こうした歴史的経過を、社会福祉学における貧困研究は、今、どう位置づけるのか? あらためて今、過去をふりかえって位置づける作業をする必要があるのでは? こういったことが、専攻領域の異なる私から見ても、気がかりなのである。

さらに、現在、地区内にさまざまな施設などが集中しているというのは、こうした歴史的経過を持つ行政施策の結果として見れば当然のことであろう。だから今、そのことをとりあげて、地区に施設が「地域的に偏在」しているので「統廃合」して「解消」するということをしぶしぶであれ容認するとしても、その代替プランが具体的に行政当局や地方議会サイドから出てこないのであれば、ある意味、「今後、行政当局は貧困などの問題に対して、積極的な是正策をとらないでいい」というのに等しいようにも思ってしまう。

今までの歴史的経過がある以上、どうしても地区内施設が「地域的に偏在」している状態を「統廃合」して「解消」したいというのであれば、逆にそれを主張する側が、「どのような施策をもって貧困などの問題に対して全市的にとりくむのか?」ということを、説得力ある形で提示しなければならないのではないか。

今までの施策ではなぜダメなのか、どこに問題点があって、どういう方向で新たな施策を打ち出さなければならないのか、等々。今までの施策を批判して「やめろ」という側から、もっと積極的かつ説得力のある施策を打ち出してほしいものである。

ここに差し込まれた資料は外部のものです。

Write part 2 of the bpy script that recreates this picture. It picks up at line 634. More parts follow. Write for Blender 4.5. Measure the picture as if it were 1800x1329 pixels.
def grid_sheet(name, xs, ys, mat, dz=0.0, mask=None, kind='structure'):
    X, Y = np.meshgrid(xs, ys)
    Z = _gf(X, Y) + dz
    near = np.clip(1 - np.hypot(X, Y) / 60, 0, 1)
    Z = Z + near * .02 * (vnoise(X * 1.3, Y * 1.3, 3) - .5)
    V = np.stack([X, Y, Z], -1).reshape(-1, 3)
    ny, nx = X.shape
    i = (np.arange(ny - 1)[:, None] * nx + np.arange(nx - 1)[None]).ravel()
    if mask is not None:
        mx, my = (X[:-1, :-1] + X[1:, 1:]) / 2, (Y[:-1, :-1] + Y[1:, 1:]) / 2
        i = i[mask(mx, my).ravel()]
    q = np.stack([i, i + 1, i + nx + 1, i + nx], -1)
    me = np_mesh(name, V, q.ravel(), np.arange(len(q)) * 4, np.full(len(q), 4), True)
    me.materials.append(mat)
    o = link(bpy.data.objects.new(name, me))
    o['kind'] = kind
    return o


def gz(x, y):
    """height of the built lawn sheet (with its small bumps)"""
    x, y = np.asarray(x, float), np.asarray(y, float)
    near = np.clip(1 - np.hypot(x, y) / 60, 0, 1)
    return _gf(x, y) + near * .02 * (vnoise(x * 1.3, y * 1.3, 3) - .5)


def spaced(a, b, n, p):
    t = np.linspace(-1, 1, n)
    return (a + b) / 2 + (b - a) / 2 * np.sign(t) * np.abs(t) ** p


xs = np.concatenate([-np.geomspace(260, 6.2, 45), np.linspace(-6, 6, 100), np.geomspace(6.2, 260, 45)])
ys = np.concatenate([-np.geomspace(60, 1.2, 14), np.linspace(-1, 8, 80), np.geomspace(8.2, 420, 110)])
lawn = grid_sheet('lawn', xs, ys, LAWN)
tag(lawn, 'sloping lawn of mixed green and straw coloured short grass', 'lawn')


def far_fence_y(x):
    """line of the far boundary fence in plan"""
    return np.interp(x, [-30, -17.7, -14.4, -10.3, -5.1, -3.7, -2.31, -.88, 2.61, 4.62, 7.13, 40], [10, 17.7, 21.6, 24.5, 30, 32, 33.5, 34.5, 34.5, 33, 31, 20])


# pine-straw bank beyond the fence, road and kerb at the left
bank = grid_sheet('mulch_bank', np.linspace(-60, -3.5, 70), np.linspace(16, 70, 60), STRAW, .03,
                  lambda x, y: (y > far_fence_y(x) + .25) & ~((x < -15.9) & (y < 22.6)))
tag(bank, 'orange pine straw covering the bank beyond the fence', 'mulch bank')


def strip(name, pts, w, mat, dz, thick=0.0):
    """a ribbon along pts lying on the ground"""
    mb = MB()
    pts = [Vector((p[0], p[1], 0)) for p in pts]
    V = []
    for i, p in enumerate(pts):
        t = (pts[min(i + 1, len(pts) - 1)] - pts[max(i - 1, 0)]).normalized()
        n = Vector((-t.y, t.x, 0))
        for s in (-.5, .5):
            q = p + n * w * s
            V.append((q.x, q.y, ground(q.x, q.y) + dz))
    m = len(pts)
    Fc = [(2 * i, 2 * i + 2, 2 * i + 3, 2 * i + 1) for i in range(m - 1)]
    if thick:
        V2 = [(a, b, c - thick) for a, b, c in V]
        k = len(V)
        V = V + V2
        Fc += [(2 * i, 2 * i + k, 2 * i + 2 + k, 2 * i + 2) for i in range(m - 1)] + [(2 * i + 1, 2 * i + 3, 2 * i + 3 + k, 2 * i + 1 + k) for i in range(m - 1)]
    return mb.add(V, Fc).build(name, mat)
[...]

このように、説得力ある代替策の提示なしに、地区内に今ある施設などを「地域的な偏在」だけを理由に「統廃合」して「解消」することだけに議論を集中するなら、ますます、私などは「今後、行政当局は貧困などの問題に対して、積極的な是正策をとらないでいい」と言っているのに等しいようにしか思えないのである。

なにしろ、過去の「同和行政」には触れない今の社会福祉学における貧困研究ですら、先に岩田氏の書いた文章を引用したように、イギリスの例を引きながら、「貧困の地域的偏在」に対して、ある特定の地域限定の施策実施を認める議論があるわけだから。また、岩田氏の本は新書本サイズのものだから、その気になれば、すぐに読めるだろう。